No pRon til 50. Day 21: Age 37.584

 Rough, rough rough... Oh it's been a rough few days. I couldn't get myself to do anything I needed to do... I feel and look old in the mornings. I don't want to live the life I'm living, being the person I am.


If familiarity breeds contempt, then isolation must needs breed self-contempt. Ragged man that I am; room always a mess and crawling with ants, I can't make head or tails of my destiny sometimes. 

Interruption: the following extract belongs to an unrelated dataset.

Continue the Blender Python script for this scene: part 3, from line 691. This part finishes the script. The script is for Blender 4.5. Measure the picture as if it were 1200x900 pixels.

Then some CEO turns up on TV and pours gasoline on the fire: "50 percent of jobs will go to AI in the next 24 months" or something like that. Then I take it for granted that because I'm studying for a future role as a tech engineer, my present job doesn't matter; and then that all goes awry. One student, accustomed to twisting my arms during lessons, makes me play games and then the mother comes and looks in the window and we're always playing games. Then she opens the door and gives the student a good talking to. How must I feel about these things? 

All the while my health is suffering because I need 4 hours of exercise to keep afloat. And the rich keep coming; and their brats keep coming. And I can't stand these little piss-ant know-it-alls. God help me!!!

Last night a terrifying dream about my ex and my feeling that it was all just a misunderstanding and that I needed to tell her this. When I woke up and thought about it and realized "Oh no, that's just insane. She's with another guy now anyway."